* TASK TO CARRY OUT
Will you output all of the data below exactly, omitting the images?

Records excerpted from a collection
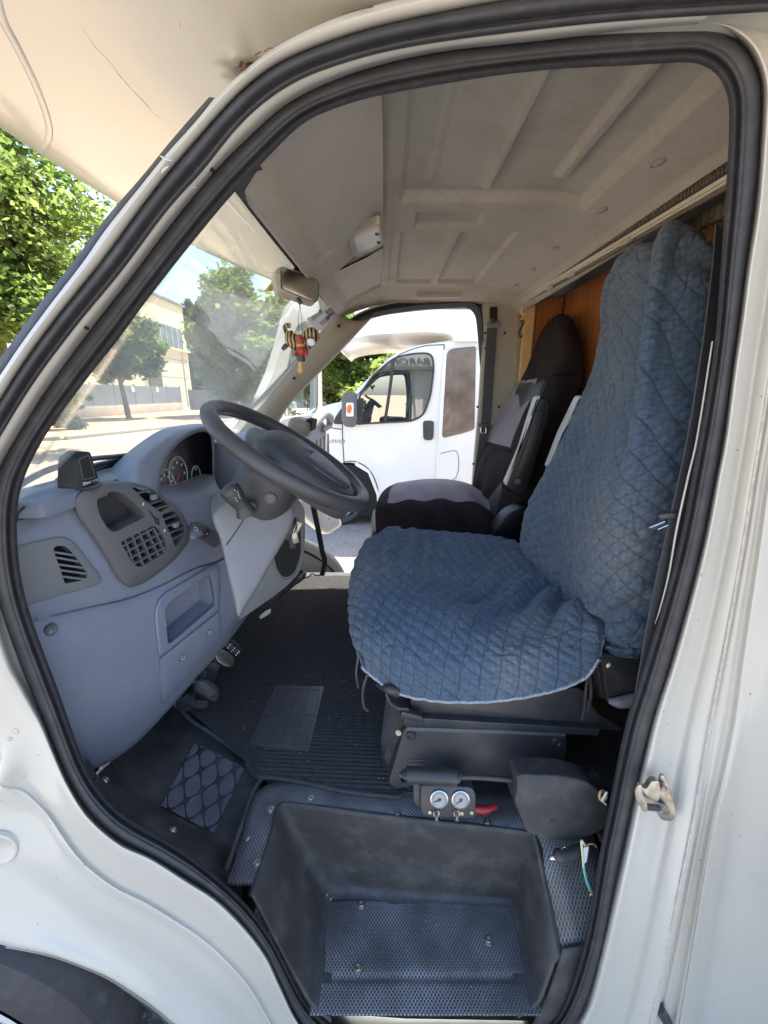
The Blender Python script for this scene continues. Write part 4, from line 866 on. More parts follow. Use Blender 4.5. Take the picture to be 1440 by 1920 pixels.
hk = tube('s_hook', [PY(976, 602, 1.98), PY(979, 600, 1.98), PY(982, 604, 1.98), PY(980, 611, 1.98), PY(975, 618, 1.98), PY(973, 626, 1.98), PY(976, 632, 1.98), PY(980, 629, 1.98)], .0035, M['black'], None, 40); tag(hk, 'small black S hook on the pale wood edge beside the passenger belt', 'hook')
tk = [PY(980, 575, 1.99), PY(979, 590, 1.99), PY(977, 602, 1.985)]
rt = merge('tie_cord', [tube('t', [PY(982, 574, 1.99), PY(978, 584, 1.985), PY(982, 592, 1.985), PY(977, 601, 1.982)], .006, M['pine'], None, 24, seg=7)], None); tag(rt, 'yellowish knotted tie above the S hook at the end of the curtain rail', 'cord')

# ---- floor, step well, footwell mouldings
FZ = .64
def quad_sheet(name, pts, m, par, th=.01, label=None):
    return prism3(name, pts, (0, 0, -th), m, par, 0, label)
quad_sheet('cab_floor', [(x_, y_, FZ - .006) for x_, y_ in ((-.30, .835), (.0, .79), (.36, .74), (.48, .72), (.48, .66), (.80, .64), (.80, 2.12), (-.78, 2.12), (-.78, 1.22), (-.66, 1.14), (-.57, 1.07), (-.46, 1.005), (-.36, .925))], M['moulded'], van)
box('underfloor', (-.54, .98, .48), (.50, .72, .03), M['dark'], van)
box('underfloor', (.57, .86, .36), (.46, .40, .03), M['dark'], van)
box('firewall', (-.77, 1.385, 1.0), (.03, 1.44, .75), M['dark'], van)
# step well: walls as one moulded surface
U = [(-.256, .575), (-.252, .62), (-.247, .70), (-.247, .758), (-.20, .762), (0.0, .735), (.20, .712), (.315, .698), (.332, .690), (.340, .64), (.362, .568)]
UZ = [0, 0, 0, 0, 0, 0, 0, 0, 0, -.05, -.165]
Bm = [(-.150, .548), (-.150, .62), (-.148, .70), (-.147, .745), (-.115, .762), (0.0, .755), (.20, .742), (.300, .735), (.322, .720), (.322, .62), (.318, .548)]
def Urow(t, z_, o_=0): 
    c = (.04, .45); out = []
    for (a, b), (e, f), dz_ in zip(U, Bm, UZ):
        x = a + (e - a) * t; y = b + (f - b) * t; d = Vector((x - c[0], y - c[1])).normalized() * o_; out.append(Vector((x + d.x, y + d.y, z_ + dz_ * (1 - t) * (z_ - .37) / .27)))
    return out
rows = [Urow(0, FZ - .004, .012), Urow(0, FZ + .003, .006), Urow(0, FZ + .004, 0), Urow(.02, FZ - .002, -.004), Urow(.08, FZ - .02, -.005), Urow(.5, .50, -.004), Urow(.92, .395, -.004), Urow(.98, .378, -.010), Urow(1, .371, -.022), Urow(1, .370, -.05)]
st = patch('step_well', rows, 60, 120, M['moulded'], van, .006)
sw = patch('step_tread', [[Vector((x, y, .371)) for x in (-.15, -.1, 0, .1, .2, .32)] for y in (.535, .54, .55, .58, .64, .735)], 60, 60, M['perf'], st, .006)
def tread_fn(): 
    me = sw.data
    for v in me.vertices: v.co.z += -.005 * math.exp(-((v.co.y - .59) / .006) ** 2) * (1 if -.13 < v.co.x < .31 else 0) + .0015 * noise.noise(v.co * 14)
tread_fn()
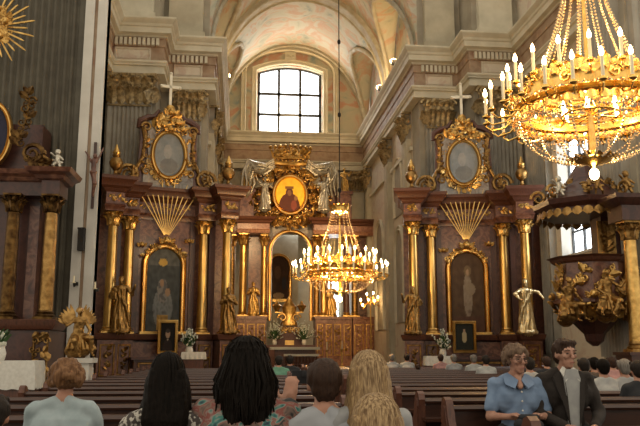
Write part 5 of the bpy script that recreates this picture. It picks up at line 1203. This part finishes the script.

* WRITTEN SOLUTION
The Blender Python script for this scene continues. Write part 4, from line 866 on. More parts follow. Use Blender 4.5. Take the picture to be 1440 by 1920 pixels.
hk = tube('s_hook', [PY(976, 602, 1.98), PY(979, 600, 1.98), PY(982, 604, 1.98), PY(980, 611, 1.98), PY(975, 618, 1.98), PY(973, 626, 1.98), PY(976, 632, 1.98), PY(980, 629, 1.98)], .0035, M['black'], None, 40); tag(hk, 'small black S hook on the pale wood edge beside the passenger belt', 'hook')
tk = [PY(980, 575, 1.99), PY(979, 590, 1.99), PY(977, 602, 1.985)]
rt = merge('tie_cord', [tube('t', [PY(982, 574, 1.99), PY(978, 584, 1.985), PY(982, 592, 1.985), PY(977, 601, 1.982)], .006, M['pine'], None, 24, seg=7)], None); tag(rt, 'yellowish knotted tie above the S hook at the end of the curtain rail', 'cord')

# ---- floor, step well, footwell mouldings
FZ = .64
def quad_sheet(name, pts, m, par, th=.01, label=None):
    return prism3(name, pts, (0, 0, -th), m, par, 0, label)
quad_sheet('cab_floor', [(x_, y_, FZ - .006) for x_, y_ in ((-.30, .835), (.0, .79), (.36, .74), (.48, .72), (.48, .66), (.80, .64), (.80, 2.12), (-.78, 2.12), (-.78, 1.22), (-.66, 1.14), (-.57, 1.07), (-.46, 1.005), (-.36, .925))], M['moulded'], van)
box('underfloor', (-.54, .98, .48), (.50, .72, .03), M['dark'], van)
box('underfloor', (.57, .86, .36), (.46, .40, .03), M['dark'], van)
box('firewall', (-.77, 1.385, 1.0), (.03, 1.44, .75), M['dark'], van)
# step well: walls as one moulded surface
U = [(-.256, .575), (-.252, .62), (-.247, .70), (-.247, .758), (-.20, .762), (0.0, .735), (.20, .712), (.315, .698), (.332, .690), (.340, .64), (.362, .568)]
UZ = [0, 0, 0, 0, 0, 0, 0, 0, 0, -.05, -.165]
Bm = [(-.150, .548), (-.150, .62), (-.148, .70), (-.147, .745), (-.115, .762), (0.0, .755), (.20, .742), (.300, .735), (.322, .720), (.322, .62), (.318, .548)]
def Urow(t, z_, o_=0): 
    c = (.04, .45); out = []
    for (a, b), (e, f), dz_ in zip(U, Bm, UZ):
        x = a + (e - a) * t; y = b + (f - b) * t; d = Vector((x - c[0], y - c[1])).normalized() * o_; out.append(Vector((x + d.x, y + d.y, z_ + dz_ * (1 - t) * (z_ - .37) / .27)))
    return out
rows = [Urow(0, FZ - .004, .012), Urow(0, FZ + .003, .006), Urow(0, FZ + .004, 0), Urow(.02, FZ - .002, -.004), Urow(.08, FZ - .02, -.005), Urow(.5, .50, -.004), Urow(.92, .395, -.004), Urow(.98, .378, -.010), Urow(1, .371, -.022), Urow(1, .370, -.05)]
st = patch('step_well', rows, 60, 120, M['moulded'], van, .006)
sw = patch('step_tread', [[Vector((x, y, .371)) for x in (-.15, -.1, 0, .1, .2, .32)] for y in (.535, .54, .55, .58, .64, .735)], 60, 60, M['perf'], st, .006)
def tread_fn(): 
    me = sw.data
    for v in me.vertices: v.co.z += -.005 * math.exp(-((v.co.y - .59) / .006) ** 2) * (1 if -.13 < v.co.x < .31 else 0) + .0015 * noise.noise(v.co * 14)
tread_fn()
Write part 5 of the bpy script that recreates this picture. It picks up at line 1203. This part finishes the script.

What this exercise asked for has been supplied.